Written request: Lines containing the word "script" are the ones to copy from the records below.

Material for the task:
= = =
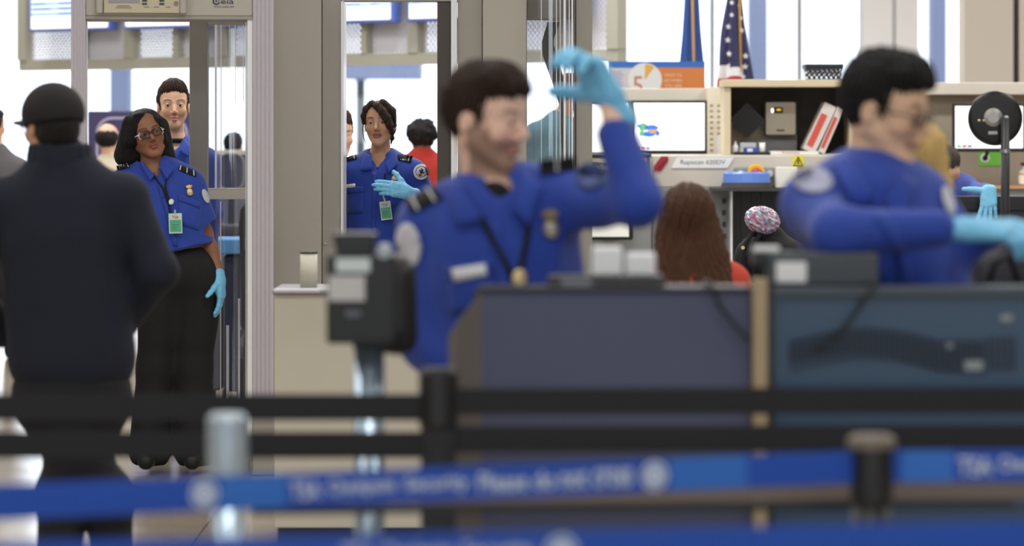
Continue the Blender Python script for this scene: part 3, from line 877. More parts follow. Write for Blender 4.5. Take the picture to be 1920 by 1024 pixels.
= = =
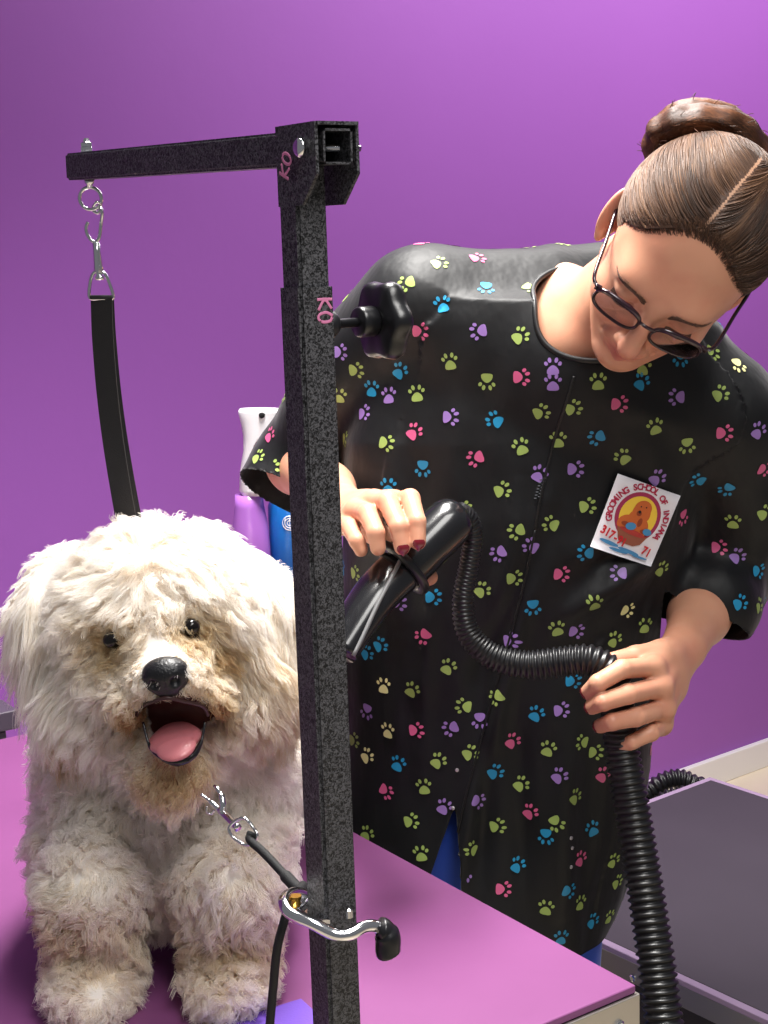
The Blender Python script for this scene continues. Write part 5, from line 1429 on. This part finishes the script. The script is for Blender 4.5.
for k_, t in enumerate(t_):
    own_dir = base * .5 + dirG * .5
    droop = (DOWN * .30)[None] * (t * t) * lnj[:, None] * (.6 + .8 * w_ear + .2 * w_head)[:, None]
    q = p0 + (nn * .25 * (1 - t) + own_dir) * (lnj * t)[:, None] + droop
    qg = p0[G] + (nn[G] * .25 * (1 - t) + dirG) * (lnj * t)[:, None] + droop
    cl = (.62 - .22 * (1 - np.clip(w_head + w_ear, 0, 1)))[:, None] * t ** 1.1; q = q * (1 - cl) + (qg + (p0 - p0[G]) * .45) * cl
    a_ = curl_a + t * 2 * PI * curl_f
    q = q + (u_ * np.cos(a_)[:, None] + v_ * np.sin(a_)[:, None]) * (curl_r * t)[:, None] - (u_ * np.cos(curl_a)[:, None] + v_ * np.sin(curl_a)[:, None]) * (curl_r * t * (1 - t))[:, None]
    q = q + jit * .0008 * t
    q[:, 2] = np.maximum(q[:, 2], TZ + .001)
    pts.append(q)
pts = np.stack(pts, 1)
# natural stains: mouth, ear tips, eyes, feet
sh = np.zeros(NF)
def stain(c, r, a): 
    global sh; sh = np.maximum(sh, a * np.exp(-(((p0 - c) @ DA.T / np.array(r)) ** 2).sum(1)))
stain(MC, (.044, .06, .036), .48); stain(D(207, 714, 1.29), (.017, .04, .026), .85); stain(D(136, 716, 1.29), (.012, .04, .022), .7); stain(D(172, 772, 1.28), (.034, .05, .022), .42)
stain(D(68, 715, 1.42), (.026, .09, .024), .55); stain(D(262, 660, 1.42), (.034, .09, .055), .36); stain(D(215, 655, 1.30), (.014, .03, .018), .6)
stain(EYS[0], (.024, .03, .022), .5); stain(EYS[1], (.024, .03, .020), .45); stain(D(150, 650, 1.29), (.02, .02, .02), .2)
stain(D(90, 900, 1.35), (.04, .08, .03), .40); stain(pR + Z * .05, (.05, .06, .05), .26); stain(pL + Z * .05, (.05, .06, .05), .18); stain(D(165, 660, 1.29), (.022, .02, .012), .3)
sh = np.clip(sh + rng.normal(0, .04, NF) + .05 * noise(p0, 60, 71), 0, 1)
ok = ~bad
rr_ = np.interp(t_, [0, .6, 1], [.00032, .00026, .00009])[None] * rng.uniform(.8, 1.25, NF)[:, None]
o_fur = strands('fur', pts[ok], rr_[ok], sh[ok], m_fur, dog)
= = =
Solution to this task:
Continue the Blender Python script for this scene: part 3, from line 877. More parts follow. Write for Blender 4.5. Take the picture to be 1920 by 1024 pixels.
The Blender Python script for this scene continues. Write part 5, from line 1429 on. This part finishes the script. The script is for Blender 4.5.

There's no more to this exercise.